In the case before us no right guaranteed to defendant was violated and the record discloses nothing that can be construed as a derogation of defendant’s right to trial by jury. On the contrary, the accused was accorded everything guaranteed to him by the Constitution: a trial conducted in conformity with recognized forms of law before a jury of 12 citizens who were capable of deciding his case impartially and unanimously: People v. Cosmo, 205 N. Y. 91, 103, 104, 98 N. E. 408, 411 (1912); People v. Mitchell, 266 N. Y. 15, 19 (1934), 193 N. E. 445, 446 (1934).
We are aware that in some instances the violation of a constitutional guaranty is not dependent upon the amount of prejudice suffered by an accused but it is pertinent to point out that defendant here was in no way prejudiced by the procedure followed at the trial. He took full part in the choice of the jury and all 14 were acceptable to him, for in fact he had not exhausted all his peremptory challenges when the jury was at last sworn. At no time did he express any objection to or disagreement with what occurred. Moreover, all of this happened before a single word of testimony or a single piece of evidence of any kind was introduced at the trial.

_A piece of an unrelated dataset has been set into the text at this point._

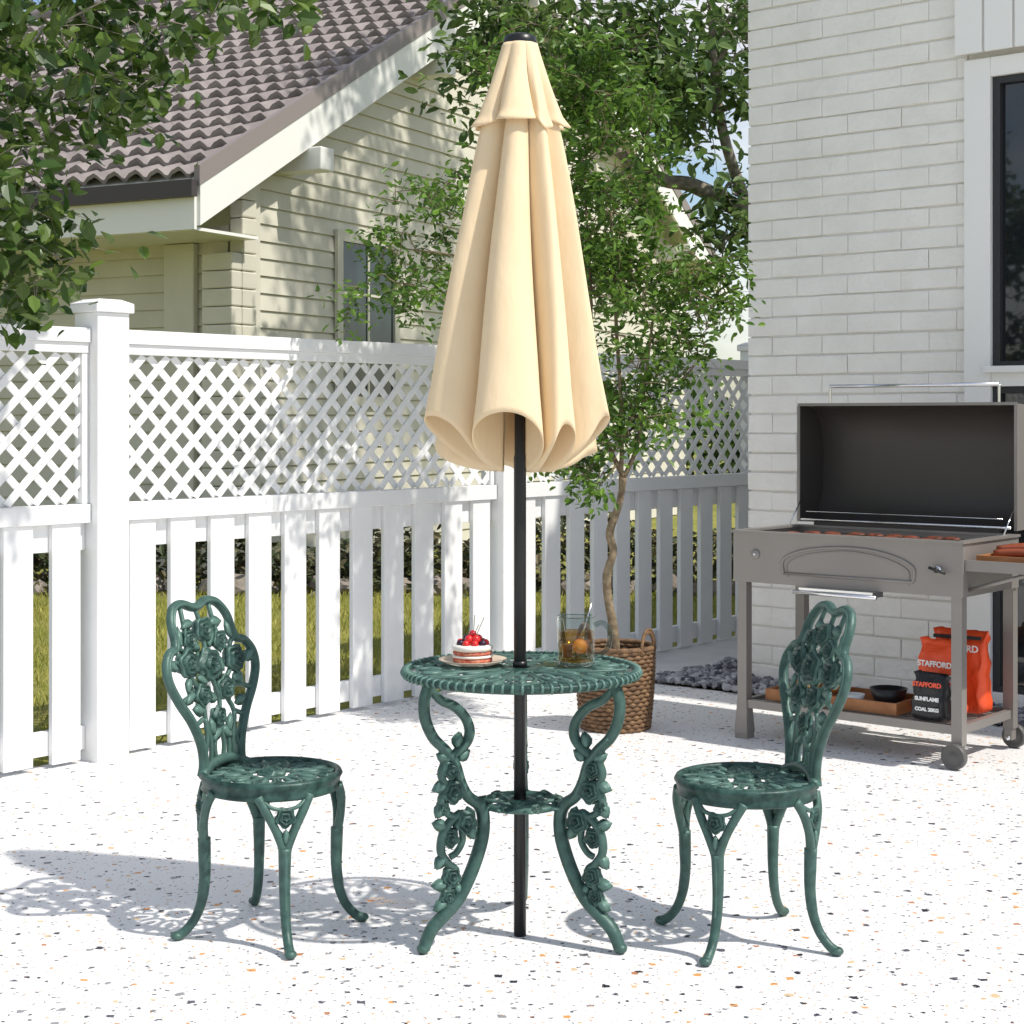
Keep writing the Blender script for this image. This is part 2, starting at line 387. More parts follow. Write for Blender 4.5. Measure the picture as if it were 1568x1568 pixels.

The preservation of constitutional principles is not aided by stultifying technicalities. We believe it would fly in the face of reality to hold that the slight variation that occurred under the circumstances of this case in the administrative detail of choosing the jury deprived, this defendant of any of the basic elements comprising his right to a trial by jury. He had a full *365and fair trial in which his defense was conducted by able counsel. He has been tried and convicted in accordance with law and we find no reason for granting a new trial.